All of the data needs to be repeated exactly.
···
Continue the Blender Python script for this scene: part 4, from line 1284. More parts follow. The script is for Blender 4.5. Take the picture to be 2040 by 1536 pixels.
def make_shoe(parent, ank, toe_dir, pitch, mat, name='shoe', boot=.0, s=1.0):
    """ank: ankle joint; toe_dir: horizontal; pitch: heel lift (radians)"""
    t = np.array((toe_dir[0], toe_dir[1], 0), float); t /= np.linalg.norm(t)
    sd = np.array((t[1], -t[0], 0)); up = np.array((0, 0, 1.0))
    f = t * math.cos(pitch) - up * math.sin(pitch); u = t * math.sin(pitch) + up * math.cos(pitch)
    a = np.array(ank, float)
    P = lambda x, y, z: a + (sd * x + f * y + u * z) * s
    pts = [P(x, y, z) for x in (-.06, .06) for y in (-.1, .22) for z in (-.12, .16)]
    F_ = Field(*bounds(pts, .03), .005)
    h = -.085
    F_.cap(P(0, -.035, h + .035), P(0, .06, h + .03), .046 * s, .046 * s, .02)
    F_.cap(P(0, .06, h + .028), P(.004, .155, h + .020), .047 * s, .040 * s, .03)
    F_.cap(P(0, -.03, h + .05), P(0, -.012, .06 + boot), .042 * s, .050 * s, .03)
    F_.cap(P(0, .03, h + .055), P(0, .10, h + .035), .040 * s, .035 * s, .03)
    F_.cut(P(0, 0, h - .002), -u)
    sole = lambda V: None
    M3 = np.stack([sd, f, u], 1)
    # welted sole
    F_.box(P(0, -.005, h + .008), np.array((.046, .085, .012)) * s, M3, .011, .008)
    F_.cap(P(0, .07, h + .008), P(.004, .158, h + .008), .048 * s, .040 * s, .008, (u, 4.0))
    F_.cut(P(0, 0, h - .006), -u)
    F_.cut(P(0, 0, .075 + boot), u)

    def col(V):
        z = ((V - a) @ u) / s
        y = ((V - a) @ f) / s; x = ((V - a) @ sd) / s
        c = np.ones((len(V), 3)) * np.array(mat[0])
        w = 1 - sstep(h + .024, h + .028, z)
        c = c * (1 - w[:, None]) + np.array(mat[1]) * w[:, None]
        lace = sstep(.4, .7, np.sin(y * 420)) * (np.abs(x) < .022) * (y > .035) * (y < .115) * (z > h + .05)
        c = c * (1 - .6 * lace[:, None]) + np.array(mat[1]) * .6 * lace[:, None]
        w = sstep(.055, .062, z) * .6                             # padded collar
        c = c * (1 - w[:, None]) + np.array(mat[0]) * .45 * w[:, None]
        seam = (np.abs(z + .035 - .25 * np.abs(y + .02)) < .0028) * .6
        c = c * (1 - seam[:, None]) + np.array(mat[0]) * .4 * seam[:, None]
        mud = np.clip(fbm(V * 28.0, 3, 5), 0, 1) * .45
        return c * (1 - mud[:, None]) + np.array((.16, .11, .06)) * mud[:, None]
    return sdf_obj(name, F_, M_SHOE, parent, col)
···
ANSWER IN FULL
Continue the Blender Python script for this scene: part 4, from line 1284. More parts follow. The script is for Blender 4.5. Take the picture to be 2040 by 1536 pixels.
def make_shoe(parent, ank, toe_dir, pitch, mat, name='shoe', boot=.0, s=1.0):
    """ank: ankle joint; toe_dir: horizontal; pitch: heel lift (radians)"""
    t = np.array((toe_dir[0], toe_dir[1], 0), float); t /= np.linalg.norm(t)
    sd = np.array((t[1], -t[0], 0)); up = np.array((0, 0, 1.0))
    f = t * math.cos(pitch) - up * math.sin(pitch); u = t * math.sin(pitch) + up * math.cos(pitch)
    a = np.array(ank, float)
    P = lambda x, y, z: a + (sd * x + f * y + u * z) * s
    pts = [P(x, y, z) for x in (-.06, .06) for y in (-.1, .22) for z in (-.12, .16)]
    F_ = Field(*bounds(pts, .03), .005)
    h = -.085
    F_.cap(P(0, -.035, h + .035), P(0, .06, h + .03), .046 * s, .046 * s, .02)
    F_.cap(P(0, .06, h + .028), P(.004, .155, h + .020), .047 * s, .040 * s, .03)
    F_.cap(P(0, -.03, h + .05), P(0, -.012, .06 + boot), .042 * s, .050 * s, .03)
    F_.cap(P(0, .03, h + .055), P(0, .10, h + .035), .040 * s, .035 * s, .03)
    F_.cut(P(0, 0, h - .002), -u)
    sole = lambda V: None
    M3 = np.stack([sd, f, u], 1)
    # welted sole
    F_.box(P(0, -.005, h + .008), np.array((.046, .085, .012)) * s, M3, .011, .008)
    F_.cap(P(0, .07, h + .008), P(.004, .158, h + .008), .048 * s, .040 * s, .008, (u, 4.0))
    F_.cut(P(0, 0, h - .006), -u)
    F_.cut(P(0, 0, .075 + boot), u)

    def col(V):
        z = ((V - a) @ u) / s
        y = ((V - a) @ f) / s; x = ((V - a) @ sd) / s
        c = np.ones((len(V), 3)) * np.array(mat[0])
        w = 1 - sstep(h + .024, h + .028, z)
        c = c * (1 - w[:, None]) + np.array(mat[1]) * w[:, None]
        lace = sstep(.4, .7, np.sin(y * 420)) * (np.abs(x) < .022) * (y > .035) * (y < .115) * (z > h + .05)
        c = c * (1 - .6 * lace[:, None]) + np.array(mat[1]) * .6 * lace[:, None]
        w = sstep(.055, .062, z) * .6                             # padded collar
        c = c * (1 - w[:, None]) + np.array(mat[0]) * .45 * w[:, None]
        seam = (np.abs(z + .035 - .25 * np.abs(y + .02)) < .0028) * .6
        c = c * (1 - seam[:, None]) + np.array(mat[0]) * .4 * seam[:, None]
        mud = np.clip(fbm(V * 28.0, 3, 5), 0, 1) * .45
        return c * (1 - mud[:, None]) + np.array((.16, .11, .06)) * mud[:, None]
    return sdf_obj(name, F_, M_SHOE, parent, col)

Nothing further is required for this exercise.